Mythicist dogmatists and Christian fundamentalists are not at polar opposite ends of the spectrum, except on the trite matter of what they insist they know. Their approach is an all-or-nothing one that are mirror images of one another, two sides of the same coin.

There certainly are “mythicist dogmatists” who are as, well, dogmatic, as any Christian fundamentalist.

Then he writes something most professional:

Historians, on the other hand, are supposed to deal in a nuanced manner with evidence, and to recognize that each piece of evidence must be assessed separately and on its own terms.

But then he slips off the rails. Two true statements bracketed by two false ones. A nice chiastic structure.

And so the heart of the matter is this: mythicism – the complete dismissal of the historicity not just of accounts but of the individual portrayed in them – is as illogical and indefensible as claims of Biblical inerrancy – the complete acceptance of the historicity of everything in the Bible because the existence of individuals mentioned in it has been confirmed.

Notice where he slipped? At first he made the obvious statement that a “mythicist dogmatist” is as bad as a “Christian fundamentalist”, but here he speaks of “mythicism” generically. Mythicism itself is as bad as Christian fundamentalism. I would have thought “mythicism” would stand in this context as a counter to “Christianity”: just as Christianity has its fundamentalists so does mythicism have its dogmatists. Both stand outside the realm of serious discussion.

And then he underscores the point:

Neither mythicism nor Christian fundamentalism is engaged in the practice of history.

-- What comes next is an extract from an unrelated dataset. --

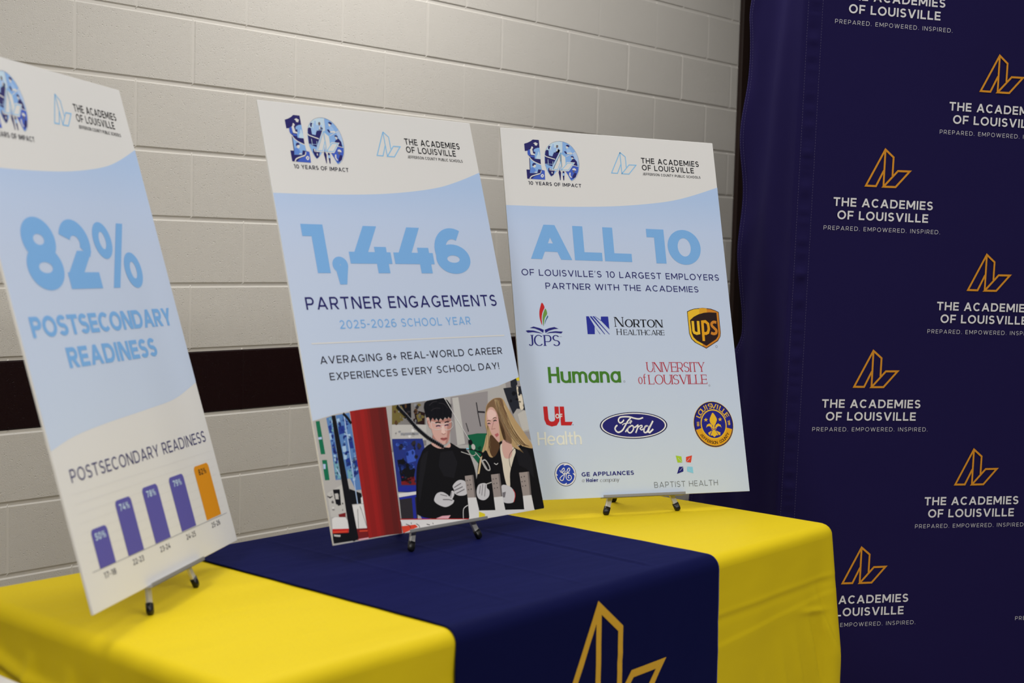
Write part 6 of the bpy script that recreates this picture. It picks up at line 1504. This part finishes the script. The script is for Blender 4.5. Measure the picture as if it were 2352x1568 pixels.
BM = Matrix.Translation((1.05770522, -1.7082316, 1.99397879)) @ Matrix.Rotation(math.radians(-34.57855287), 4, 'Z') @ Matrix.Rotation(math.radians(.80886787), 4, 'X') @ Matrix.Rotation(math.radians(.4821766), 4, 'Y')
bd = empty('fabric_backdrop', mtx=BM @ Matrix.Translation((1.05, 0, -1.975)))
tag(bd, 'dark purple navy fabric backdrop with repeated orange letterforms and white words', 'backdrop')
SH = Matrix.Translation((-1.05, 0, 1.975))
VT, VB = .42, -1.975
EDGE = [(.42, .200), (.11, .214), (.03, .228), (-.12, .236), (-.32, .247), (-.47, .243), (-.61, .243), (-.73, .238), (-.86, .232), (-1.02, .30), (-1.22, .44), (-1.975, .52)]
def edge_at(v):
    for a, b_ in zip(EDGE, EDGE[1:]):
        if b_[0] <= v <= a[0]: t = (a[0] - v) / (a[0] - b_[0]); t = t * t * (3 - 2 * t); return a[1] + (b_[1] - a[1]) * t
    return EDGE[-1][1]
us = [('s', t) for t in [1, .985, .96, .93] + [x / 16 for x in range(14, 0, -1)]] + [('c', a) for a in (75, 60, 45, 30, 15)] + [('f', u) for u in (-.082, -.075, -.068, -.061, -.054, -.047, -.040, -.03, -.015)] + [('f', .03 + .06 * k) for k in range(38)]
ca = math.radians(100)
V, Fc = [], []
NV = 260
for i in range(NV + 1):
    v = VT + (VB - VT) * i / NV
    for kind, t in us:
        if kind == 's':
            dd = edge_at(v) * t
            fold = .010 * math.sin(dd * 34 + v * 2.2 + .8 * math.sin(v * 1.7)) * min(t * 4, 1) + .006 * noise.noise(Vector((dd * 12, v * 2.5, 8)))
            if t > .9: fold += .006 * math.sin(v * 17)
            u, y = -.094 - .17 * dd - fold, .014 + dd * .985
        elif kind == 'c':
            a = math.radians(t); u, y = -.082 - .012 * math.sin(a), .012 - .012 * math.cos(a) + .002
        else:
            u, y = t, 0.
            if -.083 < u < -.039:
                s = math.sin((u + .082) / .042 * math.pi)
                pk = noise.noise(Vector((v * 30, 2, 2))) + .7 * noise.noise(Vector((v * 75, 5, 1)))
                y = -.011 * max(pk, -.25) * s - .0006
            else: y = .004 * noise.noise(Vector((u * 2.2, v * 1.6, 4))) * min(abs(u + .04) * 4, 1)
        V.append(tuple(SH @ Vector((u, y, v))))
nu = len(us)
for i in range(NV):
    for k in range(nu - 1):
        a = i * nu + k; Fc.append([a, a + nu, a + nu + 1, a + 1])
fab = mesh('fabric_skin', V, Fc, m_fab, bd, None, True)
md = fab.modifiers.new('thick', 'SOLIDIFY'); md.thickness = .0012; md.offset = -1
# stitched seams
V, Fc = [], []
def dash(p, q, nrm, wd):
    t = (q - p).normalized(); sd = t.cross(nrm).normalized() * wd / 2; b0 = len(V)
    for x in (p - sd, p + sd, q + sd, q - sd): V.append(tuple(SH @ x))
    Fc.append([b0, b0 + 1, b0 + 2, b0 + 3])
k = 0
while True:
    v = VT - .0075 * k
    if v < VB + .02: break
    k += 1
    for u in (-.082, -.0395): dash(Vector((u, -.0012, v)), Vector((u, -.0012, v - .0038)), Vector((0, -1, 0)), .0009)
    for back in (.006, .016):
        dd = edge_at(v) - back; t = dd / edge_at(v)
        fold = .010 * math.sin(dd * 34 + v * 2.2 + .8 * math.sin(v * 1.7)) * min(t * 4, 1) + .006 * noise.noise(Vector((dd * 12, v * 2.5, 8))) + .006 * math.sin(v * 17)
        p = Vector((-.094 - .17 * dd - fold - .0026, .014 + dd * .985, v)); dash(p, p + Vector((0, 0, -.0038)), Vector((-1, -.2, 0)), .0009)
o = mesh('stitching', V, Fc, m_st, bd); o['label'] = 'pale dotted seam thread'
# repeated print
def logo_mesh():
    vs, fs, mi = [], [], []
    def add(polys, mt, y):
        last, step = None, 0
        for p in polys:
            if last is not None and not abuts(last, p): step = (step + 1) % 22
            last = p; yy = y - .000012 * step
            ar = sum(p[i][0] * p[(i + 1) % len(p)][1] - p[(i + 1) % len(p)][0] * p[i][1] for i in range(len(p)))
            if ar < 0: p = p[::-1]
            b0 = len(vs); vs.extend((x / 1000, yy, z / 1000) for x, z in p); fs.append(list(range(b0, b0 + len(p)))); mi.append(mt)
    for cl, p in NL:
        for i, pp in enumerate(offset_line(p, 5.5, cl)): add([pp], 1, -.00002 * (1 + i + 4 * NL.index((cl, p))))
        for i, (x, z) in enumerate(p): add([[(x + 2.75 * math.cos(a), z + 2.75 * math.sin(a)) for a in (math.tau * i / 12 for i in range(12))]], 1, -.0003 - .00002 * (i + 5 * NL.index((cl, p))))
    T = lambda s, x, z, wd, H, wt: [[(x + a, z + b_) for a, b_ in p] for p in text_polys(s, 'sans', wd, H, wt)]
    add(T('THE ACADEMIES', 24.5, 67.5, 307, 23.8, .205), 0, 0); add(T('OF LOUISVILLE', 38.5, 31.8, 280.5, 23.8, .205), 0, 0)
    add(T('PREPARED. EMPOWERED. INSPIRED.', -.6, 1.4, 359.5, 11.2, .095), 0, 0)
    me = bpy.data.meshes.new('printed_logo'); me.from_pydata(vs, [], fs); me.materials.append(m_fw); me.materials.append(m_fo); me.polygons.foreach_set('material_index', mi); me.update(); return me
LM = logo_mesh(); DH, DV = .34000647, .56
def fabric_y(u, v): return .004 * noise.noise(Vector((u * 2.2, v * 1.6, 4))) * min(abs(u + .04) * 4, 1)
for c in range(4):
    for r in range(-1, 5):
        row = r + (.5 if c % 2 else 0)
        v = -row * DV
        if v + .24 > VT or v < VB + .02: continue
        o = bpy.data.objects.new('printed_logo', LM); COL.objects.link(o); o.parent = bd
        yy = min(fabric_y(c * DH + du, v + dv_) for du in (0, .06, .12, .18, .24, .3, .36) for dv_ in (0, .06, .12, .18, .23))
        o.location = SH @ Vector((c * DH + (.009 if c > 1 else 0), yy - .0006, v)); o['label'] = 'orange letterform over white printed words'

# ---------------------------------------------------------------- corner of a white table at the left end
t = empty('folding_table', (-1.79, -1.76, 0))
tag(t, 'white table top, only its edge showing below the yellow cloth at the lower left corner', 'table')
m_lam = mat('white_laminate', (.62, .60, .57), .4, 0, .4)
bm = bmesh.new(); box_bm(bm, -.405, .405, -.76, .52, .686, .720, .004, 3); bm_obj('table_top', bm, m_lam, t)
for sx in (-.36, .36):
    for sy in (-.68, .44):
        bm = bmesh.new(); bmesh.ops.create_cone(bm, segments=16, cap_ends=True, radius1=.014, radius2=.014, depth=.686, matrix=Matrix.Translation((sx, sy, .343)))
        bm_obj('leg', bm, mat('grey_steel', (.2, .2, .2), .4, .6), t)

Not, “neither mythist dogmatism nor Christian fundamentalism”, nor, of course, “Neither mythicism nor Christianity….”

Then we meet the professional indignation:

And when historians and scholars object to this misuse of their work, mythicists and inerrantists typically respond in the same way: by insisting that the academy is in fact conspiring to cover up the truth or infested with an ideology that blinds us to the truth.

Interesting that he speaks of “historians and scholars”. Is he trying to impress readers once again that theologians like himself really are true historians and scholars? Certainly a good number of theologians do call themselves historians and in one sense they are, but even in their own ranks we find criticisms that their approach to history is quite different from the way other historians work. (Raphael Lataster demonstrated that most emphatically in his book. Recall a paper of his discussing historical Jesus methodology that was rejected by a scholarly Biblical publisher was accepted by a Historical conference.) And of course our Butler Professor cannot be ignorant of the fact that it is theologians themselves, his own peers, who regularly complain about the ideology that blinds them as a whole to seriously radical ideas.

Recall again his point:

Historians, on the other hand, are supposed to deal in a nuanced manner with evidence, and to recognize that each piece of evidence must be assessed separately and on its own terms.

Do I need to quote again here the many instances of nuance and tentativeness and scholarly humility in the way scholarly mythicists (scholarly referring to any mythicist who argues in a scholarly manner — leaving aside the dogmatists) very often present their arguments and set them beside a list the many abusive and dogmatic denunciations of theologian “historians and scholars” like the Butler Professor himself when arguing for the historicity of Jesus?